Problem requirements.
Exactly as written, quote every line that follows, skipping the images.

Start Provided data

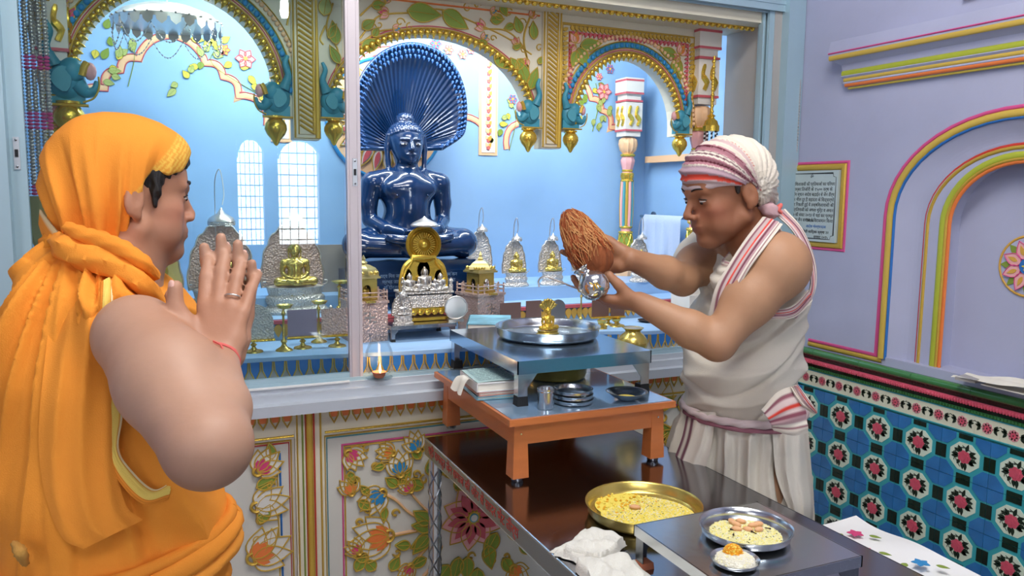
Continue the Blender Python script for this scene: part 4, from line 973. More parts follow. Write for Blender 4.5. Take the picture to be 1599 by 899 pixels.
# ------------------------------------------------------------ the seated meditating figure
def jina(hair=True, vox=.004):
    s = Sculpt()
    for x in (-1, 1):
        s.cone((x*.07, .02, .075), (x*.205, -.06, .062), .062, .050, .02)
        s.cone((x*.205, -.06, .060), (-x*.03, -.150, .050), .046, .034, .012)
        s.ell((x*.20, -.055, .06), (.042, .05, .052), k=.02)
        s.ell((x*.075, -.165, .082), (.055, .026, .018), (0, -x*.12, x*.15), k=.008)     # upturned foot
        for t in range(4): s.cone((x*(.028-.0), -.178, .088), (x*.118, -.168+.006*t, .098-.008*t), .010, .007, .003)
    s.ell((0, .0, .10), (.115, .085, .085), k=.03)
    s.chain([(0, 0, .12), (0, -.005, .19), (0, 0, .26)], [.074, .078, .088], .03)
    s.ell((0, .0, .255), (.112, .066, .062), k=.03)
    for x in (-1, 1):
        s.ell((x*.048, -.040, .262), (.056, .040, .042), k=.012)
        s.cone((x*.07, .0, .305), (x*.124, .0, .285), .032, .040, .02)
        s.chain([(x*.130, .0, .280), (x*.143, .005, .21), (x*.140, .0, .150)], [.040, .032, .027], .01)
        s.chain([(x*.140, .0, .148), (x*.095, -.075, .115), (x*.035, -.125, .102)], [.028, .024, .018], .008)
        s.ell((x*.01, -.138, .104), (.040, .022, .013), (0, 0, -x*.15), k=.006)
    for t in range(4): s.cone((.03, -.140+.008*t-.01, .114), (-.045, -.150+.009*t-.01, .112), .0075, .006, .002)
    s.cone((0, .005, .31), (0, .0, .37), .043, .040, .02)
    s.ell((0, -.004, .425), (.060, .064, .072), k=.02); s.ell((0, .012, .450), (.066, .066, .056), k=.015); s.ell((0, .015, .512), (.030, .030, .026), k=.012)
    s.ell((0, -.032, .385), (.040, .034, .032), k=.02); s.sph((0, -.058, .366), .014, .012)
    s.cone((0, -.066, .432), (0, -.080, .405), .006, .0095, .006); s.ell((0, -.076, .402), (.014, .008, .006), k=.005)
    s.ell((0, -.067, .386), (.021, .008, .0042), k=.003); s.ell((0, -.064, .379), (.016, .008, .0045), k=.003)
    for x in (-1, 1):
        s.sph((x*.026, -.070, .424), .013, .010, -1); s.ell((x*.026, -.053, .423), (.017, .012, .009), k=.002)
        s.cone((x*.010, -.067, .440), (x*.040, -.058, .440), .004, .003, .004)
        s.chain([(x*.067, .004, .450), (x*.072, .006, .41), (x*.070, .004, .365), (x*.066, .0, .330)], [.011, .011, .009, .010], .004)
    Vt, F = s.mesh(vox, smooth=1)
    if hair:
        N = normals(Vt, F); z = Vt[:, 2]; m = np.clip((z-.452-np.maximum(0, -Vt[:, 1]-.02)*.45)/.006, 0, 1)*(np.abs(Vt[:, 0]) < .075)
        q = np.sin(Vt[:, 0]*420)*np.sin(Vt[:, 2]*420+1)*np.sin(Vt[:, 1]*420+.5); Vt = Vt+N*(m*(.004+.0035*q))[:, None]
    return Vt, F
JV, JF = jina(vox=.0034); JS, JSF = jina(hair=False, vox=.0075)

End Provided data

Expected output.
Continue the Blender Python script for this scene: part 4, from line 973. More parts follow. Write for Blender 4.5. Take the picture to be 1599 by 899 pixels.
# ------------------------------------------------------------ the seated meditating figure
def jina(hair=True, vox=.004):
    s = Sculpt()
    for x in (-1, 1):
        s.cone((x*.07, .02, .075), (x*.205, -.06, .062), .062, .050, .02)
        s.cone((x*.205, -.06, .060), (-x*.03, -.150, .050), .046, .034, .012)
        s.ell((x*.20, -.055, .06), (.042, .05, .052), k=.02)
        s.ell((x*.075, -.165, .082), (.055, .026, .018), (0, -x*.12, x*.15), k=.008)     # upturned foot
        for t in range(4): s.cone((x*(.028-.0), -.178, .088), (x*.118, -.168+.006*t, .098-.008*t), .010, .007, .003)
    s.ell((0, .0, .10), (.115, .085, .085), k=.03)
    s.chain([(0, 0, .12), (0, -.005, .19), (0, 0, .26)], [.074, .078, .088], .03)
    s.ell((0, .0, .255), (.112, .066, .062), k=.03)
    for x in (-1, 1):
        s.ell((x*.048, -.040, .262), (.056, .040, .042), k=.012)
        s.cone((x*.07, .0, .305), (x*.124, .0, .285), .032, .040, .02)
        s.chain([(x*.130, .0, .280), (x*.143, .005, .21), (x*.140, .0, .150)], [.040, .032, .027], .01)
        s.chain([(x*.140, .0, .148), (x*.095, -.075, .115), (x*.035, -.125, .102)], [.028, .024, .018], .008)
        s.ell((x*.01, -.138, .104), (.040, .022, .013), (0, 0, -x*.15), k=.006)
    for t in range(4): s.cone((.03, -.140+.008*t-.01, .114), (-.045, -.150+.009*t-.01, .112), .0075, .006, .002)
    s.cone((0, .005, .31), (0, .0, .37), .043, .040, .02)
    s.ell((0, -.004, .425), (.060, .064, .072), k=.02); s.ell((0, .012, .450), (.066, .066, .056), k=.015); s.ell((0, .015, .512), (.030, .030, .026), k=.012)
    s.ell((0, -.032, .385), (.040, .034, .032), k=.02); s.sph((0, -.058, .366), .014, .012)
    s.cone((0, -.066, .432), (0, -.080, .405), .006, .0095, .006); s.ell((0, -.076, .402), (.014, .008, .006), k=.005)
    s.ell((0, -.067, .386), (.021, .008, .0042), k=.003); s.ell((0, -.064, .379), (.016, .008, .0045), k=.003)
    for x in (-1, 1):
        s.sph((x*.026, -.070, .424), .013, .010, -1); s.ell((x*.026, -.053, .423), (.017, .012, .009), k=.002)
        s.cone((x*.010, -.067, .440), (x*.040, -.058, .440), .004, .003, .004)
        s.chain([(x*.067, .004, .450), (x*.072, .006, .41), (x*.070, .004, .365), (x*.066, .0, .330)], [.011, .011, .009, .010], .004)
    Vt, F = s.mesh(vox, smooth=1)
    if hair:
        N = normals(Vt, F); z = Vt[:, 2]; m = np.clip((z-.452-np.maximum(0, -Vt[:, 1]-.02)*.45)/.006, 0, 1)*(np.abs(Vt[:, 0]) < .075)
        q = np.sin(Vt[:, 0]*420)*np.sin(Vt[:, 2]*420+1)*np.sin(Vt[:, 1]*420+.5); Vt = Vt+N*(m*(.004+.0035*q))[:, None]
    return Vt, F
JV, JF = jina(vox=.0034); JS, JSF = jina(hair=False, vox=.0075)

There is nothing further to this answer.